- [EXERCISE OBJECTIVE]:
Copy out the complete listing, word for word.

- [PROVIDED MATERIAL]:
▼

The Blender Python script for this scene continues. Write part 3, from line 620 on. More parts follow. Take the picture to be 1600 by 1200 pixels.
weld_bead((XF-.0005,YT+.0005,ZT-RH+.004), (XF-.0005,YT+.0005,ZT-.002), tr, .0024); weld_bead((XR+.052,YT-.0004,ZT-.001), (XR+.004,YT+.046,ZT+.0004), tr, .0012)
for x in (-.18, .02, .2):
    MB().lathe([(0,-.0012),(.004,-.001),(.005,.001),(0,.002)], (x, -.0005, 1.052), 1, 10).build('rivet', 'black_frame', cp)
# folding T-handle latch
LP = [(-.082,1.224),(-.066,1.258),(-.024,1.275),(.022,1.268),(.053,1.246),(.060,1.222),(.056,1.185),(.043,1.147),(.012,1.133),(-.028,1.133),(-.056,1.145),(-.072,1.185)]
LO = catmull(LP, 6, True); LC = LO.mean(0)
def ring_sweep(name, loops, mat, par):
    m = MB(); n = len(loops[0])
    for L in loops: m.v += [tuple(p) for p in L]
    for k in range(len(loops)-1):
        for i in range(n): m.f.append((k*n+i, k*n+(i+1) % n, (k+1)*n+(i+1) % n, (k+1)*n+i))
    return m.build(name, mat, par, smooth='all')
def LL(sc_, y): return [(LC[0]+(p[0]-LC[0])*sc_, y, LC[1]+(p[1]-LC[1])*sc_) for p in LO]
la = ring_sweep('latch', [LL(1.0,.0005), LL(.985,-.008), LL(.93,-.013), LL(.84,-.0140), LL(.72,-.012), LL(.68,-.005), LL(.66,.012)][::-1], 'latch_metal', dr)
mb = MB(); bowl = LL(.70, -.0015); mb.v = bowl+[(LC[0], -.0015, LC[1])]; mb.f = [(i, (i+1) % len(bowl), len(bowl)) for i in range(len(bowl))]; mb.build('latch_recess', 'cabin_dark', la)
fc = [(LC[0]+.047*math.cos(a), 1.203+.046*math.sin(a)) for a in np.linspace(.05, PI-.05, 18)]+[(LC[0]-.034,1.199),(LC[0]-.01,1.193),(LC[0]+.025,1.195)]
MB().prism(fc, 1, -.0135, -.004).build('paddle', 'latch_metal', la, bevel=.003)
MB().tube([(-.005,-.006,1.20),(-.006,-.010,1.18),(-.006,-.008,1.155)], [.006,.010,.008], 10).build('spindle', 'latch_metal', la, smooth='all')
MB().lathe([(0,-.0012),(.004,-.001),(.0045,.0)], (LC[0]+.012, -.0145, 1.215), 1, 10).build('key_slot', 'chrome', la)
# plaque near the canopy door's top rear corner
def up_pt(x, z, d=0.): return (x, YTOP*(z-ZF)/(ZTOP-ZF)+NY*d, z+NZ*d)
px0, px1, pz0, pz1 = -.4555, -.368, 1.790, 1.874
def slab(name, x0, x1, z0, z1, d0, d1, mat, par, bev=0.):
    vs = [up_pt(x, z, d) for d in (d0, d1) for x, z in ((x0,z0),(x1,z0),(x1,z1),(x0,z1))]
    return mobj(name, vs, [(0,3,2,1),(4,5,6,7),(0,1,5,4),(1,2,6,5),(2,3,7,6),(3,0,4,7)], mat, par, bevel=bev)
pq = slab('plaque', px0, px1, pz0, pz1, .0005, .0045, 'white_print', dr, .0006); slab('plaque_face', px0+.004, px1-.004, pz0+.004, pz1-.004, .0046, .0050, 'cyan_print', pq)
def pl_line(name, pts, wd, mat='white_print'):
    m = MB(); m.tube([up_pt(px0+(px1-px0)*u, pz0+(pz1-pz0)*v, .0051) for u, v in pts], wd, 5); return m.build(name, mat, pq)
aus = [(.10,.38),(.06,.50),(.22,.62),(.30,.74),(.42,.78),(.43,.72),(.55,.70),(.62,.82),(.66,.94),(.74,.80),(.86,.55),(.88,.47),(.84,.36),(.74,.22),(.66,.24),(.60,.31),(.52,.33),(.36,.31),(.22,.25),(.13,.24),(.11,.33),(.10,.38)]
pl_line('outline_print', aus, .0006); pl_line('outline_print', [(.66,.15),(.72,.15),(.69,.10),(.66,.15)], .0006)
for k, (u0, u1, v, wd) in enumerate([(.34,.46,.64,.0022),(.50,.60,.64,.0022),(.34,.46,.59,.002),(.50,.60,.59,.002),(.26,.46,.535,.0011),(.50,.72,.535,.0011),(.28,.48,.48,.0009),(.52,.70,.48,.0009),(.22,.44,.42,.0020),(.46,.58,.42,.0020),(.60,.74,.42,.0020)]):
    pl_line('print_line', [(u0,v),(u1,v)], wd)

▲

- [SOLUTION]:
The Blender Python script for this scene continues. Write part 3, from line 620 on. More parts follow. Take the picture to be 1600 by 1200 pixels.
weld_bead((XF-.0005,YT+.0005,ZT-RH+.004), (XF-.0005,YT+.0005,ZT-.002), tr, .0024); weld_bead((XR+.052,YT-.0004,ZT-.001), (XR+.004,YT+.046,ZT+.0004), tr, .0012)
for x in (-.18, .02, .2):
    MB().lathe([(0,-.0012),(.004,-.001),(.005,.001),(0,.002)], (x, -.0005, 1.052), 1, 10).build('rivet', 'black_frame', cp)
# folding T-handle latch
LP = [(-.082,1.224),(-.066,1.258),(-.024,1.275),(.022,1.268),(.053,1.246),(.060,1.222),(.056,1.185),(.043,1.147),(.012,1.133),(-.028,1.133),(-.056,1.145),(-.072,1.185)]
LO = catmull(LP, 6, True); LC = LO.mean(0)
def ring_sweep(name, loops, mat, par):
    m = MB(); n = len(loops[0])
    for L in loops: m.v += [tuple(p) for p in L]
    for k in range(len(loops)-1):
        for i in range(n): m.f.append((k*n+i, k*n+(i+1) % n, (k+1)*n+(i+1) % n, (k+1)*n+i))
    return m.build(name, mat, par, smooth='all')
def LL(sc_, y): return [(LC[0]+(p[0]-LC[0])*sc_, y, LC[1]+(p[1]-LC[1])*sc_) for p in LO]
la = ring_sweep('latch', [LL(1.0,.0005), LL(.985,-.008), LL(.93,-.013), LL(.84,-.0140), LL(.72,-.012), LL(.68,-.005), LL(.66,.012)][::-1], 'latch_metal', dr)
mb = MB(); bowl = LL(.70, -.0015); mb.v = bowl+[(LC[0], -.0015, LC[1])]; mb.f = [(i, (i+1) % len(bowl), len(bowl)) for i in range(len(bowl))]; mb.build('latch_recess', 'cabin_dark', la)
fc = [(LC[0]+.047*math.cos(a), 1.203+.046*math.sin(a)) for a in np.linspace(.05, PI-.05, 18)]+[(LC[0]-.034,1.199),(LC[0]-.01,1.193),(LC[0]+.025,1.195)]
MB().prism(fc, 1, -.0135, -.004).build('paddle', 'latch_metal', la, bevel=.003)
MB().tube([(-.005,-.006,1.20),(-.006,-.010,1.18),(-.006,-.008,1.155)], [.006,.010,.008], 10).build('spindle', 'latch_metal', la, smooth='all')
MB().lathe([(0,-.0012),(.004,-.001),(.0045,.0)], (LC[0]+.012, -.0145, 1.215), 1, 10).build('key_slot', 'chrome', la)
# plaque near the canopy door's top rear corner
def up_pt(x, z, d=0.): return (x, YTOP*(z-ZF)/(ZTOP-ZF)+NY*d, z+NZ*d)
px0, px1, pz0, pz1 = -.4555, -.368, 1.790, 1.874
def slab(name, x0, x1, z0, z1, d0, d1, mat, par, bev=0.):
    vs = [up_pt(x, z, d) for d in (d0, d1) for x, z in ((x0,z0),(x1,z0),(x1,z1),(x0,z1))]
    return mobj(name, vs, [(0,3,2,1),(4,5,6,7),(0,1,5,4),(1,2,6,5),(2,3,7,6),(3,0,4,7)], mat, par, bevel=bev)
pq = slab('plaque', px0, px1, pz0, pz1, .0005, .0045, 'white_print', dr, .0006); slab('plaque_face', px0+.004, px1-.004, pz0+.004, pz1-.004, .0046, .0050, 'cyan_print', pq)
def pl_line(name, pts, wd, mat='white_print'):
    m = MB(); m.tube([up_pt(px0+(px1-px0)*u, pz0+(pz1-pz0)*v, .0051) for u, v in pts], wd, 5); return m.build(name, mat, pq)
aus = [(.10,.38),(.06,.50),(.22,.62),(.30,.74),(.42,.78),(.43,.72),(.55,.70),(.62,.82),(.66,.94),(.74,.80),(.86,.55),(.88,.47),(.84,.36),(.74,.22),(.66,.24),(.60,.31),(.52,.33),(.36,.31),(.22,.25),(.13,.24),(.11,.33),(.10,.38)]
pl_line('outline_print', aus, .0006); pl_line('outline_print', [(.66,.15),(.72,.15),(.69,.10),(.66,.15)], .0006)
for k, (u0, u1, v, wd) in enumerate([(.34,.46,.64,.0022),(.50,.60,.64,.0022),(.34,.46,.59,.002),(.50,.60,.59,.002),(.26,.46,.535,.0011),(.50,.72,.535,.0011),(.28,.48,.48,.0009),(.52,.70,.48,.0009),(.22,.44,.42,.0020),(.46,.58,.42,.0020),(.60,.74,.42,.0020)]):
    pl_line('print_line', [(u0,v),(u1,v)], wd)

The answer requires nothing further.